Этот отрывок показывает логическое построение, совершенно обратное тургеневскому: описание собирается из массы разнородных деталей, и лишь на основании всех данных выводится обобщение и суждение. Толстой как будто хочет сказать: нам не пригождается то, что мы уже знали, – ни персонификация сил природы, ни мифология. Не надо готовых выводов – мы выводим их заново из непосредственно увиденных частностей. У Толстого регистрируется то, что реально видит взгляд, и даже обыгрывается трудность отождествления видимого с уже имеющимся знанием (хотя отменить это знание ему пока не удается – мотивировки для такой отмены найдены будут позднее):
Батальон был уже сажен двести впереди нас и казался какой-то черной сплошной колеблющейся массой.
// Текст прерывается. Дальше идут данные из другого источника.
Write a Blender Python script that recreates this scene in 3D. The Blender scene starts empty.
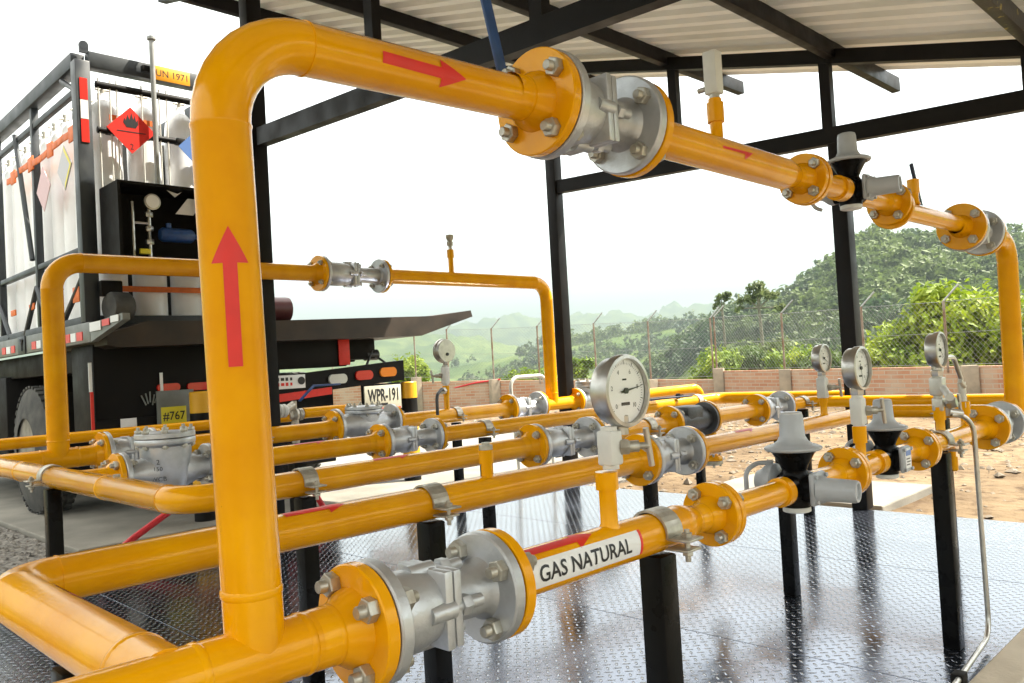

Можно было догадаться, что это была пехота, только потому, что, как частые длинные иглы, виднелись штыки и изредка долетали до слуха звуки солдатской песни, барабана и прелестного тенора, подголоска шестой роты, которым я не раз восхищался еще в укреплении (Там же).
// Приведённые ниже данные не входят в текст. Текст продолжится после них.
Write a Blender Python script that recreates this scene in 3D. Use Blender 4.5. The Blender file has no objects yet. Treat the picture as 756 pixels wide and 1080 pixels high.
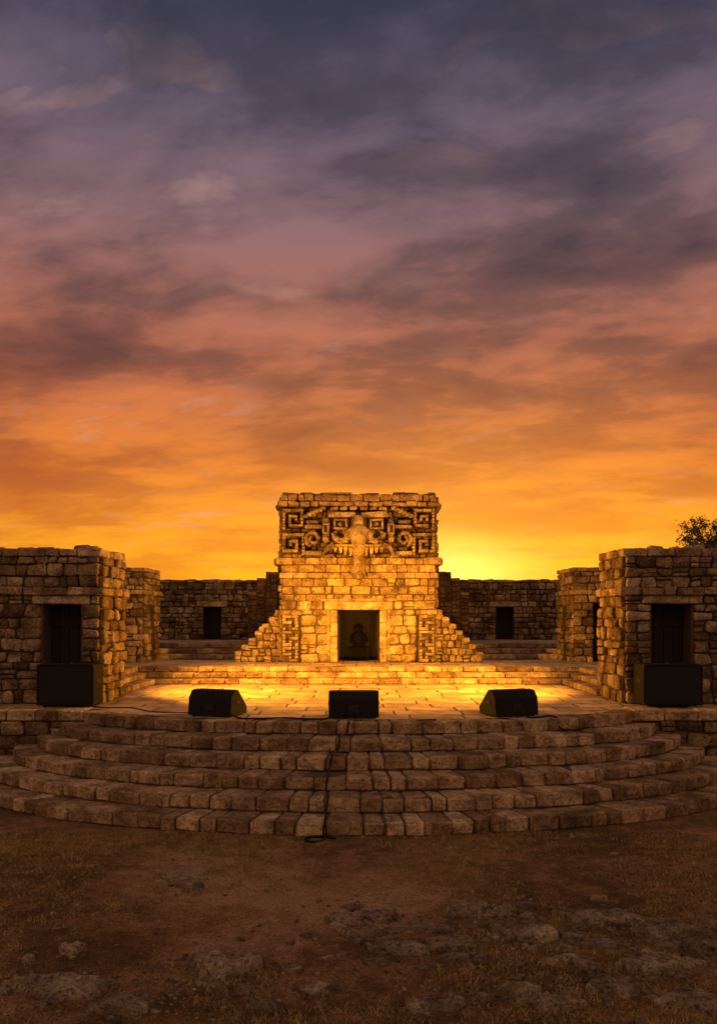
import bpy, bmesh, math, random
import numpy as np
from mathutils import Vector, noise
random.seed(7); np.random.seed(7)
R=random.random
def U(a,b): return a+(b-a)*R()
scene=bpy.context.scene
scene.view_settings.view_transform='Standard'
scene.view_settings.look='None'
scene.view_settings.exposure=0
def lin(r,g,b):
    f=lambda c:(c/255/12.92) if c/255<=0.04045 else ((c/255+0.055)/1.055)**2.4
    return (f(r),f(g),f(b),1)

# ------------------------------------------------------------ materials
class NT:
    def __init__(s,name):
        s.m=bpy.data.materials.new(name); s.m.use_nodes=True
        s.t=s.m.node_tree; s.t.nodes.clear()
        s.out=s.n('ShaderNodeOutputMaterial'); s.b=s.n('ShaderNodeBsdfPrincipled')
        s.l(s.b.outputs[0],s.out.inputs[0])
    def n(s,t,**k):
        x=s.t.nodes.new(t)
        for a,b in k.items(): setattr(x,a,b)
        return x
    def l(s,a,b): s.t.links.new(a,b)
    def noise(s,vec,scale,detail=6,rough=.6,dist=0):
        x=s.n('ShaderNodeTexNoise'); x.inputs['Scale'].default_value=scale
        x.inputs['Detail'].default_value=detail; x.inputs['Roughness'].default_value=rough
        x.inputs['Distortion'].default_value=dist
        if vec is not None: s.l(vec,x.inputs['Vector'])
        return x.outputs['Fac']
    def ramp(s,fac,stops):
        x=s.n('ShaderNodeValToRGB'); e=x.color_ramp.elements
        while len(e)<len(stops): e.new(.5)
        for i,(p,c) in enumerate(stops):
            e[i].position=p; e[i].color=c if len(c)==4 else (*c,1)
        s.l(fac,x.inputs[0]); return x.outputs[0]
    def mix(s,fac,a,b,mode='MIX'):
        x=s.n('ShaderNodeMix',data_type='RGBA',blend_type=mode)
        for v,i in ((fac,0),(a,6),(b,7)):
            if isinstance(v,(int,float)): x.inputs[i].default_value=v
            elif isinstance(v,tuple): x.inputs[i].default_value=v if len(v)==4 else (*v,1)
            else: s.l(v,x.inputs[i])
        return x.outputs[2]
    def math(s,op,a,b=0.0,c=None):
        x=s.n('ShaderNodeMath',operation=op)
        for i,v in enumerate((a,b) if c is None else (a,b,c)):
            if isinstance(v,(int,float)): x.inputs[i].default_value=v
            else: s.l(v,x.inputs[i])
        return x.outputs[0]
    def bump(s,h,strength,dist,normal=None):
        x=s.n('ShaderNodeBump'); x.inputs['Strength'].default_value=strength
        x.inputs['Distance'].default_value=dist; s.l(h,x.inputs['Height'])
        if normal: s.l(normal,x.inputs['Normal'])
        return x.outputs[0]
def objco(M):
    g=M.n('ShaderNodeNewGeometry'); return g.outputs['Position']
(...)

Круг видимого (дорога, балка, река, голуби) расширяется по мере того, как освещается картина: следует перечисление цветных предметов на освещенной стороне – камней, мха, кустов, затем описание другой стороны, покрытой сплошной тенью, и, наконец, дальних гор на горизонте; включается слух: насекомые с их звоном, и обоняние – и все это итожится фразой, подобной той, с которой Тургенев начинал: «одним словом, пахло прекрасным летним утром». Толстой как бы отталкивается от типичности и предсказуемости тургеневского мира. Он заново собирает свой мир из только что увиденных частей, следуя, сознательно или нет, новым эстетическим принципам.